Gostava dela e ela de mim. Fazia-lhe festinhas enquanto pensava, para crescer, mas era ela na verdade que me fazia crescer no aspecto. Dava-lhe banho, ela dava-me charme. Meia ruiva, sempre envolvida no que dizia, bem junto dos meus lábios.

No calor do Rio, no entanto, tivemos que nos separar. Tornou-se insuportável estar com ela, já não a aguentava mais em mim. Em vez de charme, dáva-me comichão.

Peguei numa Gilette, e expulsei-a de casa. Adeus barba!

Lopes Mendes

Gosto de correr na praia. Gosto de correr à chuva. Quando cheguei à Lopes Mendes, conhecida como uma das praias mais lindas do Brasil, na Ilha Grande, deparado com um céu enebulado e chuvinha miúdinha mas quente, vi a oportunidade de conjugar as duas paixões pela primeira vez. Com a força de uma boa noite de sono e as proteínas de uma açaí bem gostoso, disse que não à apatia do dia chungoso e lancei-me a mais um "Quilómetro" (desta vez era bem mais).

Pézinho na areia, os pulmões, a cabeça, os músculos..o processo era o mesmo mas havia algo diferente no cenário. As gaivotas estava caladas, o Sol não se punha e o lado mais lindo para se olhar era o oposto ao mais, com uma imponente floresta tropical ao lado da areia. Depois de uma fase de adaptação, aprendi a integrar os meus pensamentos com aquele lindo cenário. No fim, o habitual mergulhinho....Ahhhh....Toalha, sandes, chinelo, casa....ou hostel, neste caso.

Voar é fixe, disse-me um passarinho

Foram-me dadas as intruções. Segui-as à risca:

-Mão aqui, outra ali, agarra com força e corre como se não houvesse amanhã.

Assim foi, e depois do custoso sprint, caí de um enorme precipício. Desci uma parede de nevoeiro que parecia não terminar, já descrente do meu futuro neste mundo para além dos breves segundos até ao chão. Até que mudei de direcção.

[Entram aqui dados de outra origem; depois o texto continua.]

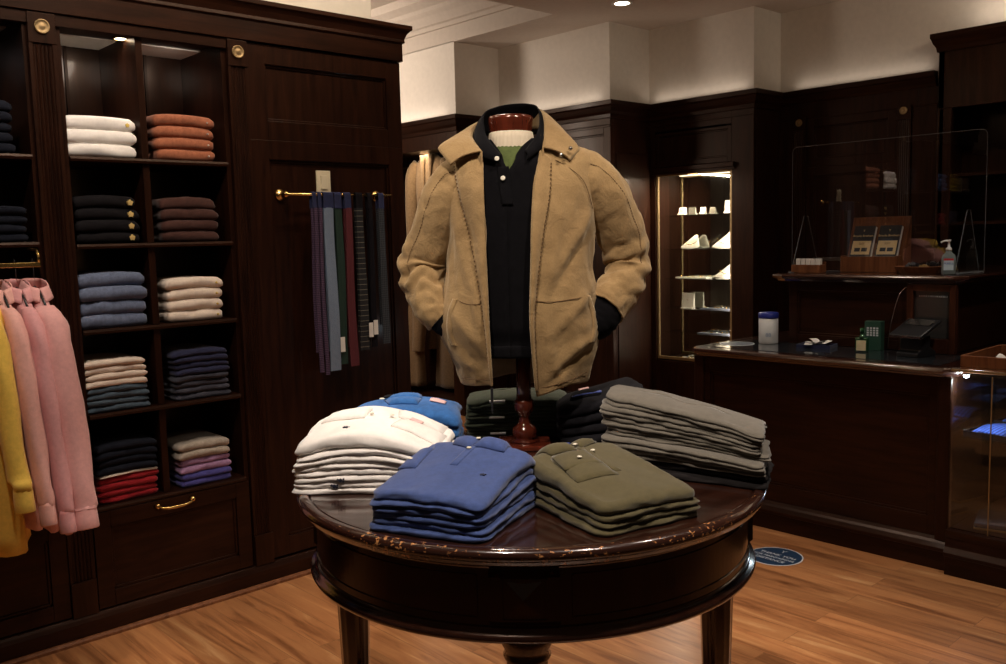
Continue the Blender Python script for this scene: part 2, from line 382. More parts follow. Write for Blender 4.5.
# right section (X = 6.48)
mb = MB()
mb.box(6.46, 6.5, 2.68, 3.74, 2.38, 2.5).box(6.46, 6.5, 2.68, 3.74, 0, 0.12)
panel_X(mb, 6.46, 2.83, 3.51, 2.02, 2.38, 0.06); panel_X(mb, 6.46, 2.83, 3.51, 0.12, 2.02, 0.06)
mb.box(6.46, 6.5, 3.62, 3.74, 0.12, 2.38)
mb.box(6.46, 6.5, 2.55, 2.72, 0.12, 2.38).box(6.46, 6.5, 2.5, 2.68, 2.38, 2.5)
struct('trim_7', mb, 'wood', bevel=0.003)

# pilasters with flutes and brass rosettes
def flutes(mb, axis, face, c, wdt, z0, z1, th, n=5):
    """fluted pilaster facing -axis"""
    k = 6*n; pts = []
    for i in range(k+1):
        u = i/k; d = 0.006*abs(math.sin(PI*n*u))**0.7 if 0 < i < k else 0
        m_ = 0.14; x = c-wdt/2+wdt*(m_+(1-2*m_)*u); pts.append((x, face+d))
    poly = [(c-wdt/2, face)]+pts+[(c+wdt/2, face), (c+wdt/2, face+th), (c-wdt/2, face+th)]
    if axis == 'X': poly = [(q, p) for p, q in poly]
    mb.prism(poly, 'Z', z0, z1)
def rosette(mb, axis, face, c, z, r=0.027):
    prof = [(0.0001, -0.0075), (r*0.3, -0.007), (r*0.4, -0.0055), (r*0.8, -0.0055), (r*0.86, -0.0075), (r, -0.007), (r, 0.004), (0.0001, 0.004)]
    if axis == 'Y': mb.lathe(prof, (c, face, z), 24, 'Y', fl=lambda a: 1+0.03*math.sin(12*a))
    else: mb.lathe(prof, (face, c, z), 24, 'X', fl=lambda a: 1+0.03*math.sin(12*a))
def pilaster(axis, face, c, wdt, z0, z1, th, zr, label):
    loc = (c, face, 0) if axis == 'Y' else (face, c, 0)
    t = thing('pilaster', label, 'pilaster', loc, 0, 'fluted pilasters')
    mb = MB(); flutes(mb, axis, face, c, wdt, z0+0.14, zr-0.06, th)
    if axis == 'Y': mb.box(c-wdt/2, c+wdt/2, face-0.004, face+th, zr-0.06, z1).box(c-wdt/2-0.0, c+wdt/2, face-0.008, face+th, z0, z0+0.14)
    else: mb.box(face-0.004, face+th, c-wdt/2, c+wdt/2, zr-0.06, z1).box(face-0.008, face+th, c-wdt/2, c+wdt/2, z0, z0+0.14)
    obj('shaft', mb, 'wood', t, world=True, bevel=0.0015)
    mb = MB(); rosette(mb, axis, face-0.004, c, zr); obj('rosette', mb, 'brass_dull', t, world=True, smooth=True, label='round brass rosette')
pilaster('Y', 3.69, 1.133, 0.097, 0.1, 2.425, 0.05, 2.375, 'fluted dark wood pilaster between hanging shirts and folded clothes shelves')
pilaster('Y', 3.69, 1.917, 0.09, 0.1, 2.425, 0.05, 2.375, 'fluted dark wood pilaster between folded clothes shelves and tie panel')
pilaster('Y', 3.69, 0.36, 0.09, 0.1, 2.425, 0.05, 2.375, 'fluted dark wood pilaster left of the hanging shirts, outside the frame')
pilaster('X', 6.452, 3.565, 0.1, 0.1, 2.40, 0.05, 2.36, 'fluted pilaster on back wall beside the jewellery showcase')
pilaster('X', 6.452, 2.775, 0.1, 0.1, 2.40, 0.05, 2.36, 'fluted pilaster on back wall right of the dark framed panel')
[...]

Ao mesmo tempo que comecei a subir, o nevoeiro foi desaparecendo, e o que o substituiu é difícil pôr em palavras...a cidade Maravilhosa, Rio de Janeiro, bem do alto, a uma velocidade arrepiante, duma distância intimidadora. Limitei-me a calar e apreciar, tanto a estonteante beleza espontânea da cidade como a sensação de...voar. Se andar de Asa-Delta foi alucinante, tendo como fundo a cidade do Rio foi a cereja no topo do bolo. Já cá em baixo, ainda a voltar à realidade com a ajuda de uma àgua de côco e sol q.b. conheci o Gabriel, o Pensador. Tipo tranquilo e bem simpático.

Não se pode dizer que não tenha sido um dia especial...Ficou a foto:

Rugido de vascaíno

O chão urgia debaixo dos meu pés, a um ritmo pouco habitual. À minha volta, que nem tolos, brasileiros cantando com o coração, saltando, gritando numa frenética sinfonia de apoio. "É essa a torcida do Vasco, velho!"- convencia-me o carioca com gestos sem nunca abandonar o ritmo da batida com os pés. E era! Desembaciando os olhos de toda a novidade e emoção que me preenchiam, dava para perceber que o Vasco da Gama era o clube do Rio com influência portuguesa. Por entre as habituais vestimentas pretas e brancas, via-se o vermelho das camisolas oficiais da selecção portuguesa. Atrás de mim, enormes bandeiras envergando orgulhosamente a cruz de malta. Este povo partia unido para uma batalha, numa só voz, a um só tempo no salto.

Ao ritmo do Samba, liam as pautas da memória de canção em canção à espera dos seus heróis. Que lhe trouxessem a glória de mais uma vitória. O jogo ainda nem tinha começado, mas dava para perceber a magia da torcida do Vasco e a mística do Maracanã...

Vi-me a saltar, gritar, cantar, insultar, dançar, e de facto "torcer" por um clube que nunca foi o meu, nunca tinha visto jogar, mas naqueles minutos era o clube do meu coração. E as equipas ainda nem estavam em campo.